Essa cláusula está com sua eficácia suspensa por força da decisão do ministro Dias Toffoli, que concedeu medida cautelar até o julgamento final da ADIN 5464 – que tem por objeto a discussão da indigesta cláusula 9ª. Na decisão, o ministro afirma que, em exame preliminar, a cláusula 9ª do convênio invade campo de lei complementar e apresenta risco de prejuízos, sobretudo para os contribuintes do Simples Nacional, que podem perder competitividade e cessar suas atividades. Em seu voto o Relator assim afirmou:
“A cláusula nona do Convênio ICMS nº 93/2015, a pretexto de regulamentar as normas introduzidas pela Emenda Constitucional nº 87/2015, ao determinar a aplicação das disposições do convênio aos contribuintes optantes pelo Regime Especial Unificado de Arrecadação de Tributos e Contribuições devidos pelas Microempresas e pelas Empresas de Pequeno Porte – Simples Nacional -, instituído pela Lei Complementar nº 123, de 14 de dezembro de 2006,em relação ao imposto devido à unidade federada de destino, acabou por invadir campo próprio de lei complementar, incorrendo em patente vício de inconstitucionalidade.
(…)
Se é certo que a Emenda Constitucional nº 87/2015 uniformizou o regramento para a exigência do ICMS em operações que destinem bens e serviços a consumidor final localizado em outra unidade da federação, contribuinte ou não, não só fixando a alíquota que será adotada na origem (interestadual), como também prevendo o diferencial de alíquota a favor do destino em todas as operações e prestações, não é menos certo que o art. 146,III, d, da Constituição dispôs caber a lei complementar a definição de tratamento diferenciado e favorecido para as microempresas e para as empresas de pequeno porte.
(…)
Em sede de cognição sumária, concluo que a Cláusula nona do Convênio ICMS nº 93/2015 invade campo de lei complementar. Por essas razões, tenho que se encontra presente a fumaça do bom direito, apta a autorizar a concessão de liminar.”
Além disso, importante mencionar que as empresas do Simples Nacional continuam a pagar o ICMS incidente sobre suas operações próprias usando como base de cálculo sua receita bruta mensal. A cobrança do DIFAL, conjuntamente ao ICMS mensal, ignora os conceitos de fato gerador, base de cálculo, obrigação tributária, segurança jurídica, etc., além de ser evidente a bitributação aplicada.

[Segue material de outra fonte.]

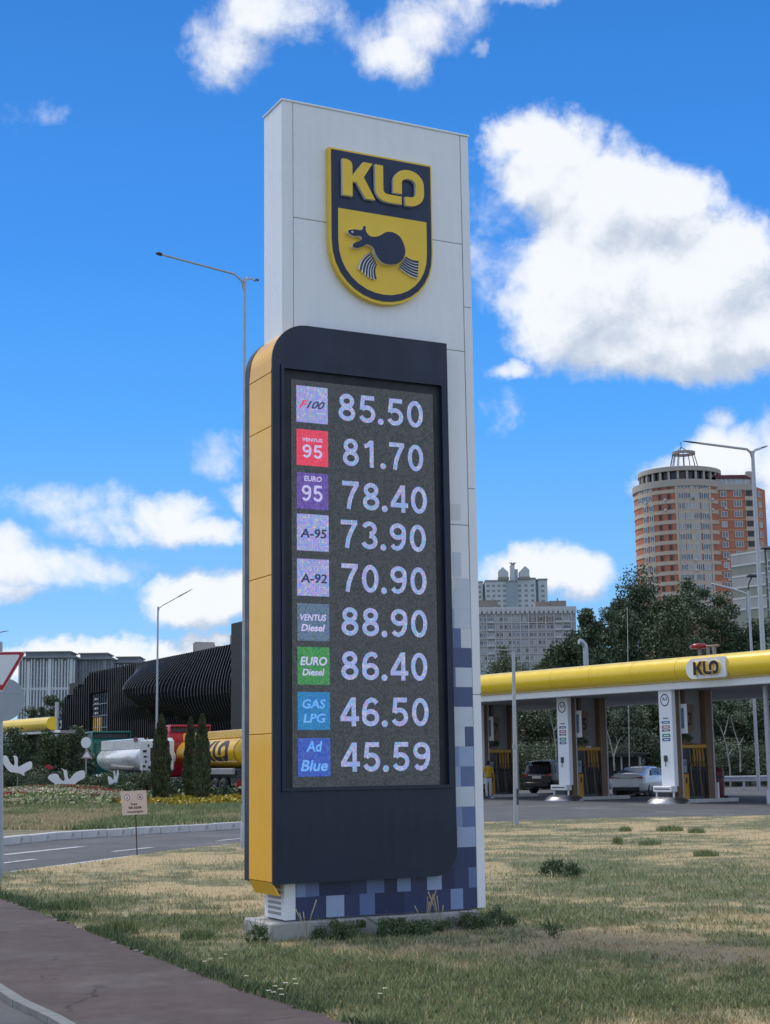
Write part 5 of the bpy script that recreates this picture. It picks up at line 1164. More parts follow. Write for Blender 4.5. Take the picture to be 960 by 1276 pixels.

Infelizmente, mesmo com a eficácia suspensa, alguns Estados continuam exigir o DIFAL das empresas optantes pelo Simples, que estão imunes, por ora, ao recolhimento do DIFAL, por força da medida cautelar concedida na ADIN 5464. À essas empresas, caberá valer-se do Judiciário para que não recolham o DIFAL ao Estado de destino.
Como se vê, as disposições do Convênio 93/2015 do CONFAZ repercutiu sobre as empresas de e-commerce de forma impactante que, sem Lei Complementar que regule a aplicação das alterações provocadas pela EC 87/2015, seguem sem saber exatamente como proceder.
Até que se crie uma Lei Complementar que regulamente a Emenda Constitucional, as empresas terão que se adequar aos Decretos dos Estados, comparando com o convênio 93/2015 em conjunto com a EC 87/2015 e respectivas legislações estaduais, tendo sempre em vista a fragilidade das regras, que podem ser discutidas judicialmente.